Figure 1: Stages of convective system development annotated over infrared 10.8 µm channel, supported by HRV channel
 

This lifecycle is annotated in Figure 1 where in just a few steps the growth of the system is explained. Some 30 min after the last time step in Figure 1 the system started to disintegrate.

The full convective episode is captured on the two animated loops of SEVIRI HRV and the IR 10.8 µm channel (with enhanced colour scheme).


Figure 2: Meteosat-11 HRV animation, 10 May 06:00 UTC–18:00 UTC. Download animation (MP4, 5 MB)
 

Figure 3: Meteosat-11 infrared animation, 10 May 06:00 UTC–18:00 UTC. Download animation (MP4, 4 MB)
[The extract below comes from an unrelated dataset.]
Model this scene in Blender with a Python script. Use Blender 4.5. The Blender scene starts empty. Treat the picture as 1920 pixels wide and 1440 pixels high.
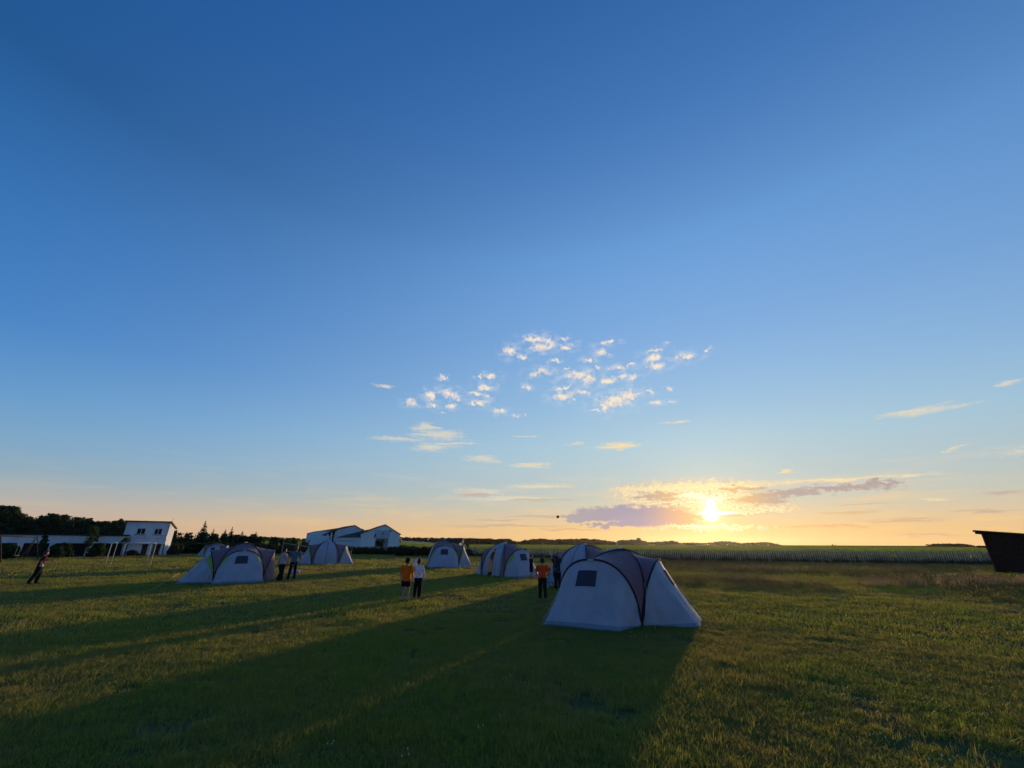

Confirmation for the existence of multiple updrafts (hinting two) can also be found in the cloud-top signature, namely radial waves seen in the High Resolution Visible channel at the last step in Figure 1 (10:15 UTC).

the animated gifs in Figure 4 and 5 illustrate the difference between present capabilities of current Meteosat Second Generation visible channels (nominally at 3 km resolution, 15 min time step) and the future FCI visible channels (nominally at 1 km resolution, 10 min time step), both in a full-disc scanning mode. It is obvious that most of the cloud-top dynamics are lost with reduced spatial resolution, although the difference in the time step is not crucial. In this case the two scenarios are simulated using MSG HRV channel data in rapid-scanning mode (nominally 1 km resolution, 5 min time step).